It's a shame to see Twitter putting restrictions on client development via their API (more on GigaOm here). Obviously there's speculation as to what the business reasons might be - and the effect on the ecosystem - the move seems more than likely to be about controlling advertising real estate. The original post is here.
The post makes some valid points about privacy and no doubt Twitters transition to the consumer mainstream has promted some of this, but it still seems to be unfortunate step.
Quote from Ryan Carver (via techcrunch):
“We need to move to a less fragmented world, where every user can experience Twitter in a consistent way. This is already happening organically – the number and market share of consumer client apps that are not owned or operated by Twitter has been shrinking,” he writes.
While that might make some sense - mostly likely because it gives Twitter closer control over the Ad real estate associated with the last milimetre to the customer - the twitter client is (almost) the new browser. No doubt this is a major driver - Facebooks monetisation prospects w.r.t. Twitter are simply so much greater simply because most people experience Facebook on almost entirely Facebook controlled real estate.
Promoted tweets may be one way of advertising but they are annoying for users and interupt the application itself - whereas "out of band" ads on the side of a device attract less ire and can be omni-present.
The question is - does this make good business sense? and does it signal bad news for "open API" strategies?
The twitter team are smart and no doubt a lot of thought has gone into this change and the perceived economic benefits must have outweighed the risks/negatives (developer anger, loss of innovation and goodwill). However firstly it seems unlikely that this means bad news for the open strategy (that's what got twitter here in the first place and this restricts one dimension of the APIs usage), further for a couple of reasons I think it's a bad move for twitter itself:
- The loss of developer trust and confidence is not to be underestimated - and although this would seem not to affect "niche" clients for specialist devices/environments (which Twitter will never likely cover), people will be much less free with their innovation.

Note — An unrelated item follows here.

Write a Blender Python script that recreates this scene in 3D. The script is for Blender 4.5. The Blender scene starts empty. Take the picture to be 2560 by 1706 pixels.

- The move defacto forces existing twitter clients to integrate other services in addition to twitter - when many might have been content to stay twitter only.
- Twitter is betting on it's clients being one of the "goto" apps on any device going forward (alongside facebook, the email client, google search etc.) but this is by no means a given - particularly if the number of twitter client options drops. Over time there is a significant risk the facebook and others squeeze twitter into the background (particularly if they offer a channel to twitter).
There seems to me to be no good reason why Twitter could not have continued to innovate heavily on it's own clients while giving everybody else free reign - if they were better, they'd get more audience. In fact it's precisely the biggest reach clients like TweetDeck which Twitter hasn't restricted.
So given there is money to be made from ads and the last milimeter to the user, what should Twitter do other than what it has? In my view the right strategy would be to permit and even encourage client innovation but to add revenue share restrictions and requirements on openning up ad real-estate where possible. E.g.
- Allow development of twitter clients and use of the API.
- Provide additional APIs for advertising feeds (potentially provided by 3rd party ad networks).
- Require clients seeing any kind of volume to either carry ad inventory or pay pay volume fees.
This is obviously harder to enforce than a blanket "ban", however Twitter's current approach is likely to lead to a "smaller" pie with more for twitter rather than a "larger pie" with more creativity in terms of business models.
Hopefully in time the decision will get reversed and API innovation will flow once more!